In the ever-escalating Mommy Wars, there’s little debate about one truth: Mothering is the hardest job most women will ever have.

If we moms, and those who care about children, could agree on that critical fact, maybe the finger pointing and criticism within our ranks would cease.

I’m wise enough to know how far-fetched my wish seems. The game of one-upmanship, ‘I’m better than you,’ or ‘If you’d just do it my way…’ is so ingrained in American culture that it surfaces like second-nature, even in parenting.

Women who are raising children regularly find themselves prey for both the superwoman “I can do it all” syndrome and the feminist “Be equal, not subservient” message.

Yet as I launch this column devoted primarily to working mothers, let’s start fresh by acknowledging whom that phrase defines.

I’m clearly speaking to the woman who drops her children off at day care in the mornings or sends them to an after school program until her workday at a corporate office, small business or charitable organization ends.

However, from my perspective, that’s just one sector of the Life Notes audience.

Whether you spend your weekdays with company colleagues, work from home, operate your own business or parent full-time, this space is designed to educate, encourage and sometimes entertain you.

That’s a hefty promise from a twice-a-month Sunday newspaper column, but if your life is anything like mine, the frequency probably suits the precious time in your schedule.

After recent research, Salary.com, an online personnel-services company, revealed that women who stay home to raise their children would earn about $138,000 if they worked the same 92 hours and provided the same level of service outside the home.

The study also revealed that women who work outside the home would earn an additional $85,000 for the service they render to their families after formal business hours.

Add all that up and it means whatever our career status, we mothers are striving to raise great children and provide for them as best we can. We aren’t a cookie cutter society; there’s no template for what works best.

I know first-hand the juggling act required when duty calls and the school nurse does, too. For the first seven years of my daughter’s life and the first four of my son’s, I worked full time for this newspaper as a columnist and staff writer.

Yet three years ago, I took a leap of faith to focus on a thriving career as an author, professional speaker and freelance writer. It’s within that realm that I’m writing this regular feature.

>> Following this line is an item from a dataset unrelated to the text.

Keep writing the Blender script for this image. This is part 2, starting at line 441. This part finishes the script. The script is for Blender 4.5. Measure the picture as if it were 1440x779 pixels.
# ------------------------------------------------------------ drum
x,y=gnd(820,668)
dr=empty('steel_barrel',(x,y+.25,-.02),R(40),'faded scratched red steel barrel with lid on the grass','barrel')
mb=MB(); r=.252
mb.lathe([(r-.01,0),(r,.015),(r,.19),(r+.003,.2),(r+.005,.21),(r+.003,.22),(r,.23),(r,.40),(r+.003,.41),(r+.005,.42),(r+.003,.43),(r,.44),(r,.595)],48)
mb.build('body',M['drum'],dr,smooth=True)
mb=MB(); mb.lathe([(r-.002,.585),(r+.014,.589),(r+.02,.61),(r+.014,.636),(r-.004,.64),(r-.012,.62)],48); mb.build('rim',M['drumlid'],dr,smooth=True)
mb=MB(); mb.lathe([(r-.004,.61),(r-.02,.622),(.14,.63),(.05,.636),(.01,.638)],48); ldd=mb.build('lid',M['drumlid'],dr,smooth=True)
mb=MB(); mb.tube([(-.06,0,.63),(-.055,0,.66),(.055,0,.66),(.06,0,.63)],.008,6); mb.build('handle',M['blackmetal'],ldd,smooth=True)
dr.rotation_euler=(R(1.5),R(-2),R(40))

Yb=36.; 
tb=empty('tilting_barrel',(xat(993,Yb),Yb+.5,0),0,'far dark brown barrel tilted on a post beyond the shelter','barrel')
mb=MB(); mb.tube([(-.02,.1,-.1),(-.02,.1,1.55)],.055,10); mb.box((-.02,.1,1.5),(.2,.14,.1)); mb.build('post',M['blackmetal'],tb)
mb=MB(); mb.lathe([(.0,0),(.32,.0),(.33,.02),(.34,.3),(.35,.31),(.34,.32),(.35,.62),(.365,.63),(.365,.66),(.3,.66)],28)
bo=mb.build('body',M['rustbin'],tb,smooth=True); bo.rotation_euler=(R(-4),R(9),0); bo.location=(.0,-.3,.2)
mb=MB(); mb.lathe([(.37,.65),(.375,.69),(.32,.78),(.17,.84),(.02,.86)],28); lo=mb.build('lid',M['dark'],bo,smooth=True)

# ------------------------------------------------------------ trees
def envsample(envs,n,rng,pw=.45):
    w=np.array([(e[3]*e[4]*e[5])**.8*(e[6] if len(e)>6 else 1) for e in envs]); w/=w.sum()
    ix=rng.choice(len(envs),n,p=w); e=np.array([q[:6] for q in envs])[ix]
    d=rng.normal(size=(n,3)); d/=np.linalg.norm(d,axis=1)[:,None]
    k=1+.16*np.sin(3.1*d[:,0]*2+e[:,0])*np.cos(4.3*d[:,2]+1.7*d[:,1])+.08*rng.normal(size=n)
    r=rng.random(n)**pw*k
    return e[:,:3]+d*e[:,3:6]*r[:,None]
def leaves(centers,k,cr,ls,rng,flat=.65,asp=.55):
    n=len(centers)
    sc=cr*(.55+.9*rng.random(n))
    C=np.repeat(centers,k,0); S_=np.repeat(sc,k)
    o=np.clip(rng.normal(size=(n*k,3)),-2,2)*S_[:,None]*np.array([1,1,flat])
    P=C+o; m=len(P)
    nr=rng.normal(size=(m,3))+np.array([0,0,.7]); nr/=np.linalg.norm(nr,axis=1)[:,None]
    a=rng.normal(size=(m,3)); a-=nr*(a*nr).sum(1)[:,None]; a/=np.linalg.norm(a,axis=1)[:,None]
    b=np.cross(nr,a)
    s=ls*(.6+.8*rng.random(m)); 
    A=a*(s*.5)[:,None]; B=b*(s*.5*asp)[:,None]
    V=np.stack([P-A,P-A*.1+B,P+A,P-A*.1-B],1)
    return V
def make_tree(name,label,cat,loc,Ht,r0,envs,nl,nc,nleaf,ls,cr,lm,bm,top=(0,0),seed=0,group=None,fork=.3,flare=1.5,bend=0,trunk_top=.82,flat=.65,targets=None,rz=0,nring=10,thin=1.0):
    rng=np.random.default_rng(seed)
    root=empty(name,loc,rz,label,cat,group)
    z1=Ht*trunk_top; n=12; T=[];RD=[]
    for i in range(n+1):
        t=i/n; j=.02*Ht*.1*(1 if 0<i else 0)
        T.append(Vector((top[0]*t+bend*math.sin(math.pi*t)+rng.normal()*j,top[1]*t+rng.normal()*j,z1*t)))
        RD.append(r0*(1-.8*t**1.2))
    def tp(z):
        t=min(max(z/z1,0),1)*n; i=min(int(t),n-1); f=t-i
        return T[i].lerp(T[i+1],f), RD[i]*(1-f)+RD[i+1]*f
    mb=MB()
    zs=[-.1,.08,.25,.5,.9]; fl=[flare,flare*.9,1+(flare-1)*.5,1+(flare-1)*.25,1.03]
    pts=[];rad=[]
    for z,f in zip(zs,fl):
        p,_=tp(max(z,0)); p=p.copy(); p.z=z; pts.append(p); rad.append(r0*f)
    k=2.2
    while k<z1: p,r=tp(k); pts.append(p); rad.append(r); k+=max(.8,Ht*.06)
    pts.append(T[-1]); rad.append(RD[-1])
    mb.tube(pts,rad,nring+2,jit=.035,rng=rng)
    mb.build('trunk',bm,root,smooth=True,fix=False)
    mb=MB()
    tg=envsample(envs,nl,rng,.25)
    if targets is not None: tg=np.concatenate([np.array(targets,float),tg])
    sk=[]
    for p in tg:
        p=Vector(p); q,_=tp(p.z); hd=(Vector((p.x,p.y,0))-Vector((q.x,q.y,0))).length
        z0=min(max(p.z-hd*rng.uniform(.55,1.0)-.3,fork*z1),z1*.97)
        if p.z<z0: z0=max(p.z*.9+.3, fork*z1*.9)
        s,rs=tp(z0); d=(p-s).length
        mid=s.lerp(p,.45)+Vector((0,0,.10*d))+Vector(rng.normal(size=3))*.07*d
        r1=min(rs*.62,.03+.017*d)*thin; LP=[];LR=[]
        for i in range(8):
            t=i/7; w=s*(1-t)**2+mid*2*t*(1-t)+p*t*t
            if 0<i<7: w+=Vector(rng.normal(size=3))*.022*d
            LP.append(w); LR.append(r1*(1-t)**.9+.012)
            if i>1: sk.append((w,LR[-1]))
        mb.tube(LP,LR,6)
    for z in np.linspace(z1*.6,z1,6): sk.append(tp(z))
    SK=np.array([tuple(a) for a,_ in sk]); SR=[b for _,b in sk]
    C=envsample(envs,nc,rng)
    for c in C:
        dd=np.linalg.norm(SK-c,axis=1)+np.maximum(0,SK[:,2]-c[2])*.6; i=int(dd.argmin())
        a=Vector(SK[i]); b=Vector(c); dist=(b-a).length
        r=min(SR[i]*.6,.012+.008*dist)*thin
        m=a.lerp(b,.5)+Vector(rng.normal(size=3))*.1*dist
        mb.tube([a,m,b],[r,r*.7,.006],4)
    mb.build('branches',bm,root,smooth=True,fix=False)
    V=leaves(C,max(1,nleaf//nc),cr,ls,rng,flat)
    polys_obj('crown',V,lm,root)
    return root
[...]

My new career has given me some of the flexibility afforded to stay-at-home moms; however, I still must meet deadlines, keep appointments and travel on occasion.

I’m still late with dinner (when my husband doesn’t cook) and I know the owners of my neighborhood Chinese restaurant well. I have occasionally forgotten to return school notes on time (sorry to my kids’ great teachers) and have fretted as my laundry pile grows into a mini-mountain.

The trade-off is that I’ve found myself in the trenches with mothers who work because our careers allow us to use our talents or skills in ways that benefit our families and others. Our work facilitates our desire to become better women, better mothers and better individuals in the other important roles we fill.

Life Notes will touch on theses areas and more, and I’m hoping you’ll share with me what you’d like to read in this space to make it more meaningful.

This is a safe zone to find kinship, speak your mind and maybe learn to appreciate another mother’s perspective. No finger pointing or vying for the superwoman title allowed.

Let’s have some fun and celebrate the awesome opportunity we’ve been given to nurture and mold another human being to live with purpose and productivity.